Shanghai Daily: For foreign enterprises and investors, what does this policy mean? How will it shape their strategies in China?
Li: I think this is very good news for foreign financial institutions, foreign investors, and foreign enterprises in general.
Firstly, foreign investors, compared to Chinese retail investors, are more sort of value investors. They like to buy companies that are of better fundamental value. They are not necessarily into those companies with hypes. Now, with this new policy, foreign investors can be more confident in their investing style. Because now there are more than 5,000 listed companies in China. They can look into the smaller companies that potentially have higher quality.
Secondly, foreign financial institutions can potentially have more freedom in China. Recently in the last 2 years, we have observed that the Chinese government and also regulators have encouraged foreign financial institutions to set up shops in China. And in the old days, there was an equity percentage limit. Now a foreign financial institution can own 100 percent subsidiary in China in the securities industry or the banking industry.
One example is a leading French bank, BNPP. They recently set up a wholly owned securities companies subsidiary in Shanghai. So, this new policy and also a lot of other policies in the Resolution of the Third Plenary Session will encourage foreign financial institutions to get into the Chinese market.
And lastly, not only financial institutions but also foreign enterprises in general, for instance, manufacturers. In the last 40 years, they have been benefiting tremendously in terms of accessing the supply chain of China, in terms of accessing the huge consumer market of China. But now with this new financial policy or the new regulation trend, potentially they could raise funds in China.
Shanghai Daily: To further improve the well-functioning capital market with coordinated investment and financing, in which areas should Shanghai strengthen its efforts in the future?
Li: One thing extremely important is that Shanghai should strengthen its legal infrastructure so that investors can feel better protected.
Shanghai has the first specialized financial court in China, the Shanghai Financial Court. If you want to grow the financial industry, it's extremely important that you have very strong, transparent legal infrastructure. This infrastructure not only includes financial court, but also includes what we call diverse dispute resolution mechanisms, like arbitration or other ways of settling disputes between transactions of parties.
Number two is professional services companies. When we talk about the financial industry, we're not necessarily just talking about banks, securities companies, insurance companies. We also look at the accounting firms, lawyers, and also rating companies. These are part of the ecosystems. We need to have a cluster of top professional services companies covering a comprehensive set of areas.

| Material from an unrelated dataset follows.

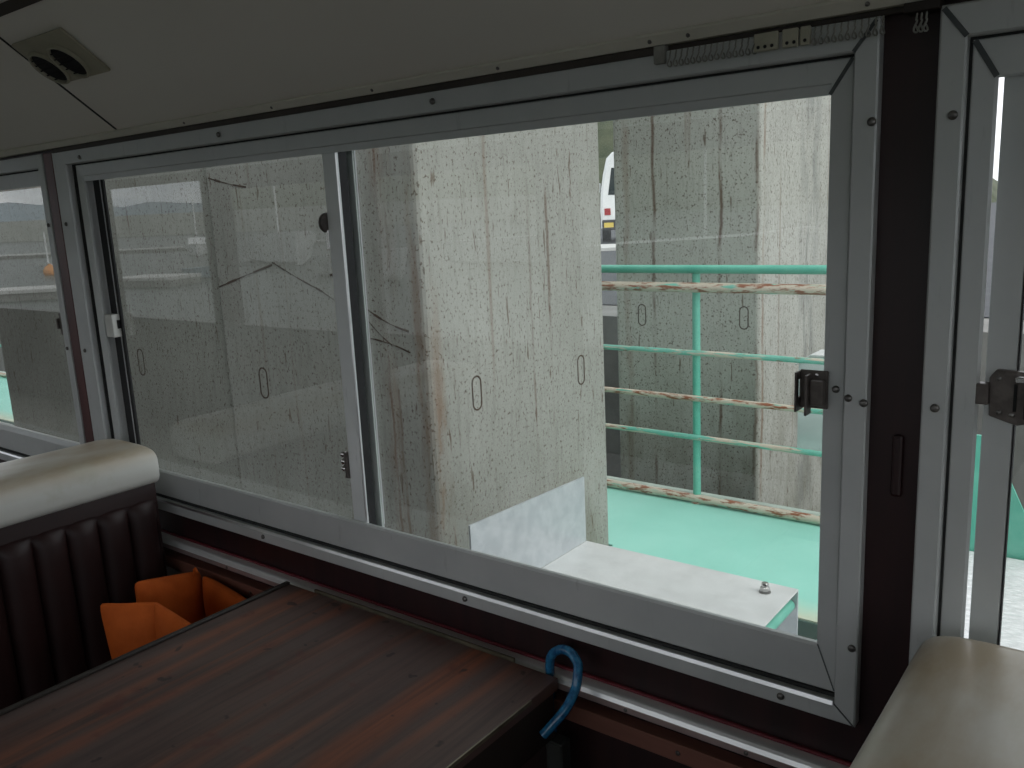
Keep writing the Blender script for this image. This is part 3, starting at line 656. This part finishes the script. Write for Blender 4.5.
SCR = [(-3.027, 1.249, -2.675, 1.337, .0045), (-2.673, 1.348, -2.468, 1.266, .0028), (-2.468, 1.266, -2.279, 1.175, .0035), (-2.177, 1.185, -1.99, 1.12, .004), (-2.188, 1.088, -1.99, 1.049, .003), (-3.017, 1.673, -2.783, 1.626, .004), (-2.19, 1.157, -2.074, 1.07, .0022), (-2.356, 1.303, -2.275, 1.327, .006)]
near = [o for o in COL.objects if o.name == 'concrete_pier'][0]
for x_a, z_a, x_b, z_b, w_ in SCR:
    a_, b_ = V(x_a, .9188, z_a), V(x_b, .9188, z_b); mb = MB(); mid = (a_+b_)/2 + V(0, 0, .018*random.uniform(-1, 1))
    pth = [a_*(1-t_)**2 + mid*2*t_*(1-t_) + b_*t_*t_ for t_ in [k/6 for k in range(7)]]
    for k, (p, q) in enumerate(zip(pth, pth[1:])):
        n_ = V(-(q-p).z, 0, (q-p).x).normalized()*w_*(.6+.4*math.sin(k*1.7)); mb.prism([p-n_, q-n_, q+n_, p+n_], (0, .0016, 0))
    mb.build('rust_scratch', FORMMARK, near)

# deck pontoon
dk = empty('landing_deck', (-4, 2.3, -.25), 'sea-green painted landing deck beyond the concrete piers', 'deck')
mb = MB()
mb.prism([V(-14, 1.785, -.16), V(-5.245, 1.785, -.16), V(-5.245, 2.030, -.16), V(-1.900, 2.030, -.16), V(-1.900, 1.785, -.16), V(-.640, 1.785, -.16), V(-.640, 2.80, -.16), V(-14, 2.80, -.16)], (0, 0, .16)); mb.build('deck_plate', DECK, dk)
FASC = mottled('dark_green_deck_edge', (.03, .085, .065), (.05, .12, .09), 6, .6)
for xa, xb in ((-1.90, -.64), (-14, -5.245)):
    mb = MB(); mb.box(xa, xb, 1.776, 1.7845, -.17, -.006); mb.build('deck_edge', FASC, dk)
mb = MB(); mb.box(-14, -.64, 2.761, 2.80, .0005, .034, .004, 1); mb.build('kerb', mottled('pale_green_kerb_paint', (.42, .50, .44), (.52, .60, .54), 6, .6), dk)
mb = MB(); mb.box(-14, -.66, 2.06, 2.70, -.9, -.165); mb.build('float', mottled('dark_green_float', (.02, .035, .03), (.035, .055, .048), 4, .7), dk)
# railing
rl = empty('deck_railing', (-4, 2.72, 0), 'rusting sea-green pipe railing along the landing deck', 'railing')
RX0, RX1, RY = -13.8, -.70, 2.715
for nm, z, r_, mt in (('top_rail', 1.176, .0205, GREEN), ('pipe_rail', 1.090, .024, RUSTY), ('pipe_rail', .772, .0135, RUSTY_LITTLE), ('pipe_rail', .545, .0145, RUSTY), ('pipe_rail', .347, .0135, RUSTY_LITTLE), ('bottom_rail', .026, .0210, RUSTY)):
    off = -.012 if nm == 'pipe_rail' else 0
    mb = MB(); mb.tube([V(RX0, RY+off, z), V((RX0+RX1)/2, RY+off, z), V(RX1, RY+off, z)], r_, 14); o = mb.build(nm, mt, rl, True)
    if mt is RUSTY: o['label'] = 'heavily rusted rail'
for px_ in (-13.2, -11.3, -9.4, -7.5, -5.6, -3.72, -1.825):
    mb = MB(); mb.tube([V(px_, RY+.012, .001), V(px_, RY+.012, 1.17)], .0195, 14); po = mb.build('post', GREEN, rl, True)
    mb = MB(); mb.lathe([(.030, 0), (.030, .008), (.024, .012)], (px_, RY+.012, .0005), (0, 0, 1), 16); mb.build('post_foot', RUSTY, po, True)
# grey box hung behind the railing
gb = empty('grey_box', (-1.17, 2.84, .30), 'pale grey sheet metal box hung behind the railing', 'box')
mb = MB(); mb.prism([V(-1.352, 2.810, .300), V(-1.352, 2.810, .732), V(-1.288, 2.810, .776), V(-.98, 2.810, .776), V(-.98, 2.810, .300)], (0, .14, 0), .004, 2); bx_ = mb.build('box_body', BOXGREY, gb)
mb = MB(); mb.prism([V(-1.362, 2.790, .734), V(-1.292, 2.790, .783), V(-.97, 2.790, .783), V(-.97, 2.790, .777), V(-1.289, 2.790, .777), V(-1.362, 2.790, .727)], (0, .16, 0)); mb.build('box_lid', GALVTOP, gb)
mb = MB(); mb.tube([V(-1.10, 2.812, .60), V(-1.10, 2.725, .552)], .006, 8); mb.build('hanger', GALV, gb)
# galvanised boarding step with upright flange, teal brace beneath
gs = empty('boarding_step', (-1.13, .9, -.05), 'bent galvanised metal boarding step outside the window', 'step')
mb = MB(); mb.box(-1.490, -.776, .575, 1.182, .394, .400, .001, 1); mb.build('step_plate', GALVTOP, gs)
mb = MB(); mb.prism([V(-1.490, .597, .4005), V(-1.490, 1.180, .4005), V(-1.490, 1.180, .624), V(-1.490, .597, .647)], (-.006, 0, 0)); mb.build('upright_flange', GALV, gs)
mb = MB(); mb.box(-1.490, -.776, 1.176, 1.182, .08, .3935); mb.build('back_flange', GALV, gs)
bo = MB(); bo.lathe([(.0165, 0), (.0165, .003), (.0125, .0032)], (-.849, 1.116, .4000), (0, 0, 1), 20); bo = bo.build('washer', SCREW, gs, True)
mb = MB(); mb.lathe([(.0140, .003), (.0140, .015), (.0125, .0165)], (-.849, 1.116, .4000), (0, 0, 1), 6); mb.build('nut', CHROME, bo)
mb = MB(); mb.lathe([(.0098, .0160), (.0098, .027), (.0085, .0285)], (-.849, 1.116, .4000), (0, 0, 1), 12); mb.build('bolt_end', CHROME, bo, True)
for xx in (-.800, -1.40):
    mb = MB(); mb.tube([V(xx, 1.172, .350), V(xx, .55, .350)], .0185, 12); br_ = mb.build('brace', GREEN, gs, True)
    mb = MB(); mb.tube([V(xx, 1.02, .345), V(xx+.11, 1.00, .10)], .0085, 10); mb.build('brace_strut', GREEN, br_, True)
    mb = MB(); mb.box(xx-.02, xx+.02, 1.1825, 1.80, .02, .09); mb.build('bracket_arm', GREEN, gs)
# white tread-plate gangway with green side gussets, right of the deck
gw = empty('gangway', (.2, 2.4, -.06), 'white tread plate gangway with sea-green gussets outside the right window', 'gangway')
mb = MB(); mb.box(-.630, 1.30, 1.20, 2.74, -.05, 0.0, .003, 1); mb.build('tread_plate', TREAD, gw)
mb = MB(); mb.prism([V(-.62, 2.752, -.02), V(-.33, 2.752, -.02), V(-.33, 2.752, .04), V(-.458, 2.752, .32), V(-.53, 2.752, .50), V(-.62, 2.752, .50)], (0, .012, 0)); mb.build('gusset', GREEN, gw)
mb = MB(); mb.prism([V(.60, 2.752, -.02), V(.31, 2.752, -.02), V(.31, 2.752, .04), V(.438, 2.752, .32), V(.51, 2.752, .50), V(.60, 2.752, .50)], (0, .012, 0)); mb.build('gusset', GREEN, gw)
mb = MB(); mb.box(-.63, 1.3, 1.20, 1.215, -.09, -.05); mb.build('kick_edge', REDTRIM, gw)
# quay behind
mb = MB(); mb.prism([V(-80, 4.95, -.9), V(-80, 4.95, .60), V(-80, 60, .60), V(-80, 60, -.9)], (160, 0, 0)); struct(mb.build('quay_wall', QUAYC))
mb = MB(); mb.prism([V(-80, 5.6, .604), V(-80, 59, .604), V(-80, 59, .61), V(-80, 5.6, .61)], (160, 0, 0)); struct(mb.build('road', ASPH))
d_ = V(math.sin(math.radians(-31.14)), math.cos(math.radians(-31.14)), 0)
kc = V(0, -1.1, 0) + d_*17.0; s_ = V(d_.y, -d_.x, 0)
mb = MB(); mb.prism([kc - s_*6 + V(0, 0, .612), kc + s_*6 + V(0, 0, .612), kc + s_*6 + d_*1.6 + V(0, 0, .612), kc - s_*6 + d_*1.6 + V(0, 0, .612)], (0, 0, .06)); struct(mb.build('pavement', PALEC))
# parked white van, tail towards the boat
vn0 = V(0, -1.1, 0) + d_*18.9
vn = empty('van', (vn0.x, vn0.y, .672), 'parked white van showing in the gap between two piers', 'van')
def vp(u, v, z): return vn0 + s_*u + d_*v + V(0, 0, z)
base = .672; x0_ = -.13; w_ = 1.69
prof = [(0.0, .32), (-.015, .70), (.0, 1.05), (.06, 1.45), (.14, 1.78), (.26, 1.90), (.50, 1.945)]
rings = []
for v, ins in ((0.0, .05), (.05, 0.0), (1.5, 0.0), (3.0, 0.0), (3.9, .02), (4.3, .06)):
    front = max(0.0, (v-3.0)/1.3); left = [(x0_+ins+dx, z*(1-.42*max(0, front) * (z > 1.1)) + base) for dx, z in prof]; right = [(x0_+w_-ins-dx, z*(1-.42*front*(z > 1.1)) + base) for dx, z in prof[::-1]]
    rings.append([vp(a, v, z) for a, z in left + right])
mb = MB(); mb.loft(rings); mb.build('body', VANW, vn, True, 35)
mb = MB(); mb.prism([vp(x0_+.16, -.006, base+1.02), vp(x0_+w_-.16, -.006, base+1.02), vp(x0_+w_-.24, -.006, base+1.58), vp(x0_+.24, -.006, base+1.58)], d_*.012); mb.build('rear_window', DARKGL, vn)
mb = MB(); mb.prism([vp(x0_-.012, .35, base+1.08), vp(x0_-.012, 2.9, base+1.08), vp(x0_+.07, 2.9, base+1.52), vp(x0_+.07, .35, base+1.52)], s_*.02); mb.build('side_window', DARKGL, vn)
for uu in (x0_+.075, x0_+w_-.205):
    mb = MB(); mb.prism([vp(uu, -.016, base+.60), vp(uu+.13, -.016, base+.60), vp(uu+.13, -.016, base+.74), vp(uu, -.016, base+.74)], d_*.03); mb.build('tail_light', VANRED, vn)
mb = MB(); mb.prism([vp(x0_+.02, -.06, base+.28), vp(x0_+w_-.02, -.06, base+.28), vp(x0_+w_-.02, -.06, base+.50), vp(x0_+.02, -.06, base+.50)], d_*.12, .02, 2); mb.build('rear_bumper', VANDK, vn)
mb = MB(); mb.prism([vp(x0_+.06, -.072, base+.34), vp(x0_+.26, -.072, base+.34), vp(x0_+.26, -.072, base+.44), vp(x0_+.06, -.072, base+.44)], d_*.01); mb.build('reflector_plate', PLATEY, vn)
mb = MB(); mb.prism([vp(x0_-.10, 2.95, base+1.12), vp(x0_-.01, 2.95, base+1.12), vp(x0_-.01, 2.95, base+1.34), vp(x0_-.10, 2.95, base+1.34)], d_*.08, .02, 2); mb.build('wing_mirror', VANW, vn)
for uu, vv in ((x0_+.01, .75), (x0_+.01, 3.3), (x0_+w_-.21, .75), (x0_+w_-.21, 3.3)):
    mb = MB(); mb.lathe([(.20, 0), (.32, .01), (.32, .19), (.20, .20)], vp(uu, vv, base+.32), s_, 20); mb.build('wheel', VANDK, vn, True)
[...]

The last point is talent. Relatively speaking, Shanghai has one of the biggest and best talent pools in China. But if compared to other international financial centers, such as New York or London, I think there's still potential for improvement. We definitely would think it's important for Shanghai to attract more talent with international perspectives, talent with the view that the financial industry should serve the manufacturer, should serve the science of technology growth.